では、エレクトロニクス事業の回復遅れの原因はなんなのか。

最大の課題は、テレビ事業の低迷が長期化している点だ。2013年度業績もソニーのテレビ事業は赤字となった。これでテレビ事業は10年連続の赤字だ。

吉田CFOは「テレビ事業の過去10年間の累積赤字は7,900億円に達する。この数値は大変重い」とし、「この間、5回もテレビ事業のトップが代わっている。経営と施策が不安定だったことが、赤字を増幅させていた」と反省する。

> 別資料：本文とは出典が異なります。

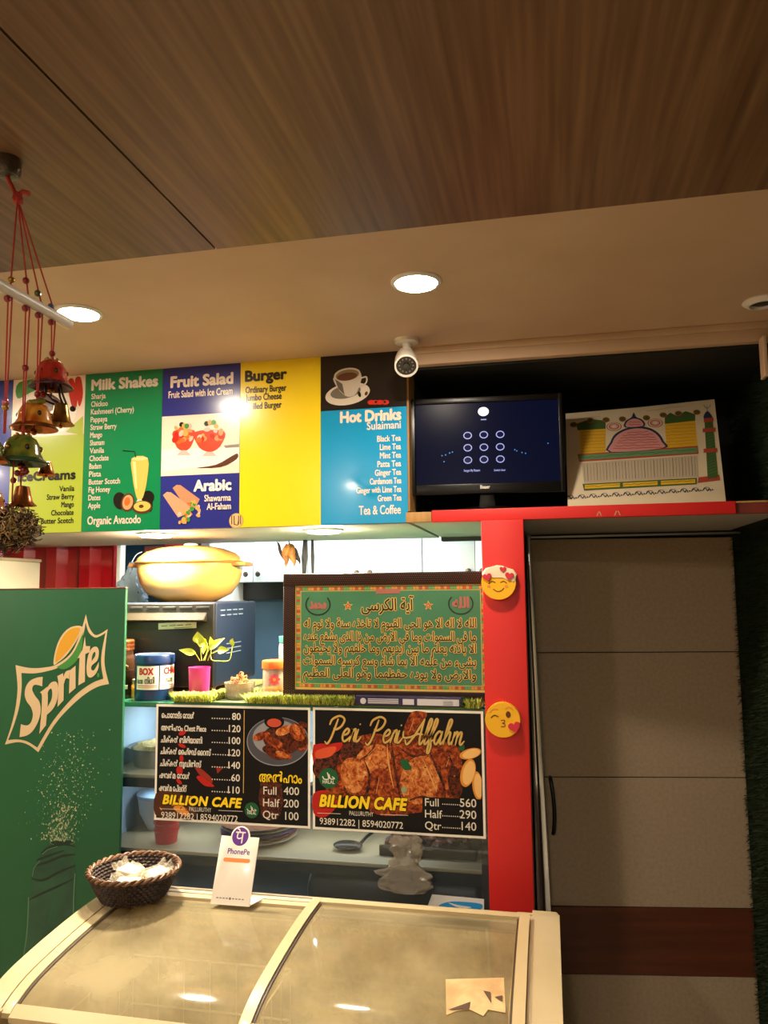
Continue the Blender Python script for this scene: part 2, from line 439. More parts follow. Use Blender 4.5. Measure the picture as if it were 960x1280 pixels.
# bright steel door post, leaning slightly, and strip at the head of the doorway
b = MB()
b.prism([(-.071, 1.80), (-.054, 1.80), (-.008, .10), (-.066, .10)], 'Y', 2.60, 2.70, m_chrome, bev=.003)
b.prism([(-.0665, 1.80), (-.0625, 1.80), (-.030, .10), (-.040, .10)], 'Y', 2.588, 2.602, m_blackpl)
struct(b.build('trim_7'))
b = MB(); b.box(-.07, .625, 2.715, 2.722, 1.797, 1.803, m_steel); struct(b.build('trim_8'))

# ------------------------------------------------------------------ artificial grass on the right wall
def tufts(name, n, pick, ln, wd, mats, lean=1.0):
    v, f, fm = [], [], []
    for _ in range(n):
        p, nrm, tg = pick()
        L = ln*R.uniform(.6, 1.25); side = nrm.cross(tg).normalized()*wd
        tip = p+nrm*L+tg*L*R.uniform(-.1, lean)+side*R.uniform(-4, 4)
        midp = p+(tip-p)*.55+nrm*L*.12
        i = len(v); v += [p-side, p+side, midp+side*.8, midp-side*.8, tip]
        f += [(i, i+1, i+2, i+3), (i+3, i+2, i+4)]; k = R.randrange(len(mats)); fm += [k, k]
    me = bpy.data.meshes.new(name); me.from_pydata(v, [], f)
    for m in mats: me.materials.append(m)
    me.polygons.foreach_set('material_index', fm); me.update(); return link(name, me)
g1 = mat('turf_green', '1b3511', .7); g2 = mat('turf_dark_green', '0e1c09', .7); g3 = mat('turf_olive', '2b431a', .7)
def pick_wall():
    while True:
        y, z = R.uniform(2.0, 2.9), R.uniform(.0, 2.31)
        if not (y > 2.13 and 1.80 < z < 1.86): break
    a = R.uniform(-2.6, -.5)
    return Vector((.635, y, z)), Vector((-1, 0, 0)), Vector((0, math.cos(a), math.sin(a)))
o = tufts('artificial_grass', 26000, pick_wall, .022, .0013, [g1, g2, g3])
tag(o, 'dark green artificial grass covering the wall beside the door', 'artificial grass', kind='stuff')

# ------------------------------------------------------------------ pillar and shelf over the door
b = MB(); b.box(-.178, -.062, 2.135, 2.172, 0, ZB, m_red, .002)
tag(b.build('pillar', world=True, loc=(-.12, 2.15, 0)), 'red painted pillar between the counter and the door', 'pillar')
sh = thing('shelf', 'long red fronted shelf above the door holding the monitor', 'shelf', (.12, 2.15, 1.814))
b = MB(); b.box(-.378, .611, 2.17, 2.79, 1.814, 1.844, m_grey); b.build('board', sh, world=True)
b = MB(); b.box(-.318, .487, 2.148, 2.17, 1.8125, 1.846, m_red, .0015)
for x in (.138, .143, .184, .192): b.box(x-.0012, x+.0016, 2.1472, 2.149, 1.816, 1.829, mat('chipped_paint', 'b98a6a', .8), 0, 1, Matrix.Translation((x, 2.148, 1.824)) @ Matrix.Rotation(.45 if x in (.138, .184) else -.4, 4, 'Y') @ Matrix.Translation((-x, -2.148, -1.824)))
tag(b.build('fascia', sh, world=True), 'red front edge with small chips')
b = MB(); b.box(-.392, -.3185, 2.146, 2.17, 1.8135, 1.842, m_ply, .001); tag(b.build('edge_block', sh, world=True), 'bare plywood end block')
b = MB(); b.box(.488, .611, 2.155, 2.17, 1.8125, 1.840, mat('old_red_paint', '5f1a12', .7, var=('7a2a1a', 20)), .001); b.box(.488, .611, 2.153, 2.17, 1.8405, 1.846, m_ply, .001)
tag(b.build('edge_strip', sh, world=True), 'worn dark red end strip with bare wood top')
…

その一方で、平井社長も「10年連続のテレビ事業の赤字という事実は大変重く受け止めている」と前置きし、「2年前からそれまでの数量拡大政策を抜本的に見直し、パネル調達コストも大幅に削減し、開発、設計の固定費削減も進めてきた。昨年度に比べると赤字幅が減っている。コスト構造は強いものになり、いい方向にあると考えている」と、回復に向けた道筋を歩んでいることを強調する。

テレビ事業は2014年7月から、ソニービジュアルプロダクツ株式会社として分社化することになる。

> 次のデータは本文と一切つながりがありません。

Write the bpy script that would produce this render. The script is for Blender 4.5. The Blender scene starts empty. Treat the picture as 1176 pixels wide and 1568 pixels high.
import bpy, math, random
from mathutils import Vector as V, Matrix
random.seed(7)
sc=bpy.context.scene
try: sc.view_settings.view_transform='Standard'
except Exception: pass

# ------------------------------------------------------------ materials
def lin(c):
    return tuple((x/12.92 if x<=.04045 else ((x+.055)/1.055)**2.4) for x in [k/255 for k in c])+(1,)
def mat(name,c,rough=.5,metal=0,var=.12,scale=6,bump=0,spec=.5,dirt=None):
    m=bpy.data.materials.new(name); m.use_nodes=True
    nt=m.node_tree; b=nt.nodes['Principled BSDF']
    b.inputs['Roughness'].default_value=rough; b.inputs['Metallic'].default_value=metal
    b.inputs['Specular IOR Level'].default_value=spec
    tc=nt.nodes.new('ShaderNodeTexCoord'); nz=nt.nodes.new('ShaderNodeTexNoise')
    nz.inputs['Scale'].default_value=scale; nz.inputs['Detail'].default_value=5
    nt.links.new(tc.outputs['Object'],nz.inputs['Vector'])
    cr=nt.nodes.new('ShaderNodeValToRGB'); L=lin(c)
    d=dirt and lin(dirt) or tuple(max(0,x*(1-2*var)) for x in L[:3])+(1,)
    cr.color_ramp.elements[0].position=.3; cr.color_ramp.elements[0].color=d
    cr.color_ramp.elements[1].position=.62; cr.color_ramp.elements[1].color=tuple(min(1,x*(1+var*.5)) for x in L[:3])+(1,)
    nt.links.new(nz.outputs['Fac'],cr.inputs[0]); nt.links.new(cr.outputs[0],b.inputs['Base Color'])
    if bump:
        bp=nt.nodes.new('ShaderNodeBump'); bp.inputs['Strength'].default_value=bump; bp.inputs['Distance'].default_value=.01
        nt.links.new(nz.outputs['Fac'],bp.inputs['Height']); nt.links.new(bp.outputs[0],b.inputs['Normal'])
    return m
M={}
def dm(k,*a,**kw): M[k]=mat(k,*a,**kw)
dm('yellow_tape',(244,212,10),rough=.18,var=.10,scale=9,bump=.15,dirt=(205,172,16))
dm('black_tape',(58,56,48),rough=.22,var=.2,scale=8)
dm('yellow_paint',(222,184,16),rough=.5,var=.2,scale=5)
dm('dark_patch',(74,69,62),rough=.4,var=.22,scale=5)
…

「分社化することで、自動的に黒字化するわけではない」と平井社長は語るが、「分社化によって、必要なものを持って行ってもらい、不要なものは本社に置いていってもらう。効率性とスピード向上が図れる」と、黒字化への総仕上げを分社化に託す。

分社化によりスピーディーな経営を実現する!

平井社長は分社化によるスピーディーな経営の実現に期待を寄せる

平井社長自らも、以前はソニー・コンピュータエンタテインメントで社長を務め、分社化した環境でプレイステーション事業を加速させてきた経験がある。

「ソニー・コンピュータエンタテインメントも、ソニーモバイルコミュニケーションズも、ソニー100%子会社として、スピーディーな経営を実現している。この仕組みをテレビ事業に持ち込むことになる」とする。

分社化したことで黒字化させるのが、2014年度におけるテレビ事業、ひいてはエレクトロニクス事業の重要なポイントとなる。

だが、今年度の計画に1,600万台という大きな目標値を置いていることは気になる。2013年度のテレビの出荷実績は1,350万台。これは、前年実績と同じだ。そして、2月公表値の1,400万台には未達という数字になる。そして、市場全体の成長率は鈍化しているなかにある。ソニーが得意とする国内市場も低迷したままだ。そこに、前年比約2割増となる1,600万台という、数字を追う目標を立てたことに、懐疑的な見方が出るのは当然だろう。

平井社長は「4K対応テレビや2K(フルHD)のハイエンドモデルが好評であり、ソニーらしい商品が出てきたという声ももらっている。確かに年間1,600万台の出荷計画は強すぎるという声があることも知っている」としつつも、「コスト構造改革や分社化、販社の改善施策効果があること、さらに台数の減少があってとしても、市場の変化に対応できる体質となっており、損益インパクトは最小化できると考えている。想定外の事象にも対応できるのが、いまのソニーのテレビ事業。今年度は、テレビ事業を必ずは黒字化に持っていける」と言い切る。

仮に、1,600万台の数値を下回っても、テレビ事業は黒字化するというのが平井社長の考えのようである。ただ、市場環境が厳しいなかで、黒字化を優先するという施策を打ち出しながら、台数を追う成長戦略を持ちこむことには、違和感を感じざるをえない。